Most books about active trading sell a fantasy. This one does not. It starts from a number the trading-education industry rarely prints in large type: the large majority of retail day traders lose money, and most quit within a year. That fact is not a reason to avoid this book — it is the reason to read it carefully.

Active trading is a real skill with a real, if narrow, path to competence. The traders who last treat it as a profession, not a lottery ticket. They understand probability, they size positions so a losing streak cannot end them, they keep records, and they manage their own minds as deliberately as they manage their charts. This book teaches that version of trading — the unglamorous, evidence-based version — because it is the only version that has ever worked.

Who this book is for

You should already understand how markets function and how to read a price chart. If order books, bid-ask spreads, and basic chart structure are unfamiliar, read How Markets Actually Work and Technical Analysis for Beginners first. This book builds directly on both.

It is written for someone deciding whether active trading is worth a serious, multi-year effort — and who wants the decision made on facts rather than marketing. It is equally useful for someone already trading and losing, who needs to find out why.

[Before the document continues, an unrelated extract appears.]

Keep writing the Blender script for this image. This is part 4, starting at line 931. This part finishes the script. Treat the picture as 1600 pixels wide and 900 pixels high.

What you will walk away with

You will be able to tell the difference between a genuine edge and a lucky streak, build and test a setup with clear rules, run a pre-market routine, execute orders without bleeding money to slippage, keep a journal that actually changes your behaviour, and calculate how large you can trade without risking ruin. You will also know the warning signs that tell an honest trader to stop.

How to read it

The chapters run in a deliberate order: the honest odds first, then the mechanics, then the edges and setups, then testing, then the math and psychology that hold it all together. Read it straight through the first time. Afterwards, the chapters on edges, risk-of-ruin math, and psychology reward repeated visits.